Posted inTime In 2019

The Sense of an Ending

Julian Barnes latest novel is as exceptionally written as you’d expect

Julian Barnes

4/5
Random House

It’s tempting to compare Julian Barnes’ latest book with his 1984 masterpiece, Flaubert’s Parrot. Both are told by lonely, highly-educated narrators past retirement age, both deal with romantic remorse from a position of confused helplessness, and both have a mystery at the heart of the story that slowly unravels.

They’re also both beautifully written, but then that’s something of a given. Each of his books features marvellous control of language and an exquisite sense of pacing – the latter of which is particularly important here.

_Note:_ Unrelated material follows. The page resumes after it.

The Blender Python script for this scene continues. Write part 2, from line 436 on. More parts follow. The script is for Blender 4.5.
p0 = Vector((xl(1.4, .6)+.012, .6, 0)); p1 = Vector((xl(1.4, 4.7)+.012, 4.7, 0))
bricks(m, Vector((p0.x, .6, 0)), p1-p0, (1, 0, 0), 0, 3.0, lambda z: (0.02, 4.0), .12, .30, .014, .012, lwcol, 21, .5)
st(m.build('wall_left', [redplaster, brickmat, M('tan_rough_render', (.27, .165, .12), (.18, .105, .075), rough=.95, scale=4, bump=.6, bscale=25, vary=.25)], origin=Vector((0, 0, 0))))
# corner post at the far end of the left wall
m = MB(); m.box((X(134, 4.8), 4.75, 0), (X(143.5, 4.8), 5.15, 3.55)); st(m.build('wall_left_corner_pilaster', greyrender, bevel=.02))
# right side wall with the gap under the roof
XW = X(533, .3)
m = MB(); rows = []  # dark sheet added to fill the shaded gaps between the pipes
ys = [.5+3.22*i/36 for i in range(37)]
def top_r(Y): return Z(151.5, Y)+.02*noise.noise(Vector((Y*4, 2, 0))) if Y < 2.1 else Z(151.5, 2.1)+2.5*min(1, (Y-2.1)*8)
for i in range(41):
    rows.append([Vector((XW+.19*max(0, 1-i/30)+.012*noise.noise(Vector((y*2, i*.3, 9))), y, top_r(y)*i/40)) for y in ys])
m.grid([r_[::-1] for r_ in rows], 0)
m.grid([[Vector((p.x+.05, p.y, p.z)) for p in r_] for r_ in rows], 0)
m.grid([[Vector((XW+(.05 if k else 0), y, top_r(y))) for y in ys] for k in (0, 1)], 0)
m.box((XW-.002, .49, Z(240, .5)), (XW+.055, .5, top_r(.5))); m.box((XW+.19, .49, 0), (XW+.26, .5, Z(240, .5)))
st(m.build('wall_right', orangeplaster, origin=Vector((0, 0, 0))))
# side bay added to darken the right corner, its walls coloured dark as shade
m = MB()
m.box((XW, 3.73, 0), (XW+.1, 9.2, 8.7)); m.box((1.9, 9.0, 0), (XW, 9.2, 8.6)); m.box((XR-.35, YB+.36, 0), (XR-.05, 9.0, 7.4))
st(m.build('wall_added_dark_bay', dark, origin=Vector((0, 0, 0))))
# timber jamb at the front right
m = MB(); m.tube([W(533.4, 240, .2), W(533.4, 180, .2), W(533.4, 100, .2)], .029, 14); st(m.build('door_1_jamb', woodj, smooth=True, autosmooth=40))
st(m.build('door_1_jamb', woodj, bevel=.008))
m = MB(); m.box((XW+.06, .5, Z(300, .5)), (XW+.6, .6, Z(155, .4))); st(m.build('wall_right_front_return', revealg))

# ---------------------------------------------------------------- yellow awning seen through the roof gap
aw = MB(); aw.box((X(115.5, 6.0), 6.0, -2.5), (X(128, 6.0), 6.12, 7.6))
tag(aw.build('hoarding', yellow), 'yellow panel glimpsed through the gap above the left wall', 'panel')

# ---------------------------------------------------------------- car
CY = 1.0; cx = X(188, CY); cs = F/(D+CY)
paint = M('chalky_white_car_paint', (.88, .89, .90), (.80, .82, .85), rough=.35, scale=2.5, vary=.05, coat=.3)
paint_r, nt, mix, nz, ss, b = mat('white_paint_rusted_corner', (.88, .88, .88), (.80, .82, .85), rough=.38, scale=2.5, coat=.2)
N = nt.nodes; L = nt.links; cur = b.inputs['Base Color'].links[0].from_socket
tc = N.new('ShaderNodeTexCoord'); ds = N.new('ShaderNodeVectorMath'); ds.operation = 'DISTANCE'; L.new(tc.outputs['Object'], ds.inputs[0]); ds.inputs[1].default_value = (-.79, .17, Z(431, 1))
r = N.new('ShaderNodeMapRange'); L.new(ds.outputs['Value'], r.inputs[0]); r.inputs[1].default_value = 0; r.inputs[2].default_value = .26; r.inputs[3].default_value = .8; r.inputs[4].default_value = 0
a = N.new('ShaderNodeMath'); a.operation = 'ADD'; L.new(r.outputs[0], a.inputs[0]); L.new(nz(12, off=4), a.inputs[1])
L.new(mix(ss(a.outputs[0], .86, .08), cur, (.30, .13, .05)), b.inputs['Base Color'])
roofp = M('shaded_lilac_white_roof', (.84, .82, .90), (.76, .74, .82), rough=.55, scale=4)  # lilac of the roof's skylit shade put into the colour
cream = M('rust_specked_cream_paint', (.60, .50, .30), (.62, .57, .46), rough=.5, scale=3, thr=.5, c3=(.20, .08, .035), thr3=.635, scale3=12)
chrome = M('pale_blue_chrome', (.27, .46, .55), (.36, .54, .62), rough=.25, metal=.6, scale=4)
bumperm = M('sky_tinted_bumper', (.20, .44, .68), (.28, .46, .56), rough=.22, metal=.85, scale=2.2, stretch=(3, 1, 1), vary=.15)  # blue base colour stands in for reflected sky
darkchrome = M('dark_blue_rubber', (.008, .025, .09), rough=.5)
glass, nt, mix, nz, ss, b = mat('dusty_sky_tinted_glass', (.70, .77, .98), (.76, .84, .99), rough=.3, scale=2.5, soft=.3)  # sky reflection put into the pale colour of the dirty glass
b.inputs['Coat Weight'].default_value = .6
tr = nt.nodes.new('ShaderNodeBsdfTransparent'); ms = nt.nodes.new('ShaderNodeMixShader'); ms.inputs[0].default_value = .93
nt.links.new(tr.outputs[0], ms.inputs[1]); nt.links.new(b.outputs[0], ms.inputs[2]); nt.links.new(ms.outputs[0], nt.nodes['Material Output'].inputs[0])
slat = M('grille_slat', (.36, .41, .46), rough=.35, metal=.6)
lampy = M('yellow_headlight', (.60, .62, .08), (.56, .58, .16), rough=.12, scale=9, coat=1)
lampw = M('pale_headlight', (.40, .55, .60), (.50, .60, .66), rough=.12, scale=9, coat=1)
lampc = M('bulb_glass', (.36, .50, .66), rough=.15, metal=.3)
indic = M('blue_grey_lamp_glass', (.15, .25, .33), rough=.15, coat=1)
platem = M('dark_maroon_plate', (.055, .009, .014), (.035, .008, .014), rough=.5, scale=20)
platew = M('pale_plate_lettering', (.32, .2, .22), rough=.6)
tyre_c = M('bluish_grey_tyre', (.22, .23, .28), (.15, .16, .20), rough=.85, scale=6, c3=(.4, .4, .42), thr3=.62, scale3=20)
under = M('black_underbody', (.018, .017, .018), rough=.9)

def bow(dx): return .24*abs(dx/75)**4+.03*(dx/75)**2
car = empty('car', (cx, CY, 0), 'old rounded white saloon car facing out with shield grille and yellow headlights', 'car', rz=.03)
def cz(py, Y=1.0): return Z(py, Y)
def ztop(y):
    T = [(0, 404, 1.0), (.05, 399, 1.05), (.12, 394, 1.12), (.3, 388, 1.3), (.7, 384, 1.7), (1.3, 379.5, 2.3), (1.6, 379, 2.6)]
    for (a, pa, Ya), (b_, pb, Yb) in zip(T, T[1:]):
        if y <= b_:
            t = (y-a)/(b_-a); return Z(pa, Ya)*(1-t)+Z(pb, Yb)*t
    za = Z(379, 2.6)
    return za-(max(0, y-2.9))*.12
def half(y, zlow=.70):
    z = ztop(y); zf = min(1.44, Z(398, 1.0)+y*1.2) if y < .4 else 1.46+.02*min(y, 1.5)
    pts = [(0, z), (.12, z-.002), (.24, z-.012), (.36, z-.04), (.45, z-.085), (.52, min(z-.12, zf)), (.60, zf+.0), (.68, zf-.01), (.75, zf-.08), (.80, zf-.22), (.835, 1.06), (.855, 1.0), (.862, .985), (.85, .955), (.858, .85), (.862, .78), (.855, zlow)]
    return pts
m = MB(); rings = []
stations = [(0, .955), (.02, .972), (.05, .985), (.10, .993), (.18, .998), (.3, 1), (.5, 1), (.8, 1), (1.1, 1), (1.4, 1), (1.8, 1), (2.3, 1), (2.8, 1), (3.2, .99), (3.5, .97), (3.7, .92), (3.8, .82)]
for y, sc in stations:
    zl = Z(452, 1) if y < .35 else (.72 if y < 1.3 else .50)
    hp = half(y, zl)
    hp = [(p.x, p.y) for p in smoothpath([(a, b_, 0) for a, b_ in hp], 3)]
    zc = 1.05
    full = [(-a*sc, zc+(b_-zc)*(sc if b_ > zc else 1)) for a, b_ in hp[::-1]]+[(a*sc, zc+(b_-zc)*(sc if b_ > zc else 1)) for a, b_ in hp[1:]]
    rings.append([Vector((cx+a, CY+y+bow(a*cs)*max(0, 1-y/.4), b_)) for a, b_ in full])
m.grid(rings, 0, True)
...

Tony Webster and his two lifelong buddies meet the brilliant Adrian Finn in high school and become close friends. Yet things change for the quartet in their university days as distance takes its toll, while Webster has a brief relationship with the forthright Veronica Ford, who later takes up with Adrian – who commits suicide. A lifetime later, with a failed marriage behind him, Webster is remembered in the will of Veronica’s mother, mysteriously bequeathing him Adrian’s diary. And thus old wounds are opened, with the difference between the past we have and the past we remember laid out in near-surgical detail.

It’s a strange, slight story, given weight by exceptional writing, showing that a solid Barnes book is head and shoulders above the best efforts of most contemporary fiction writers.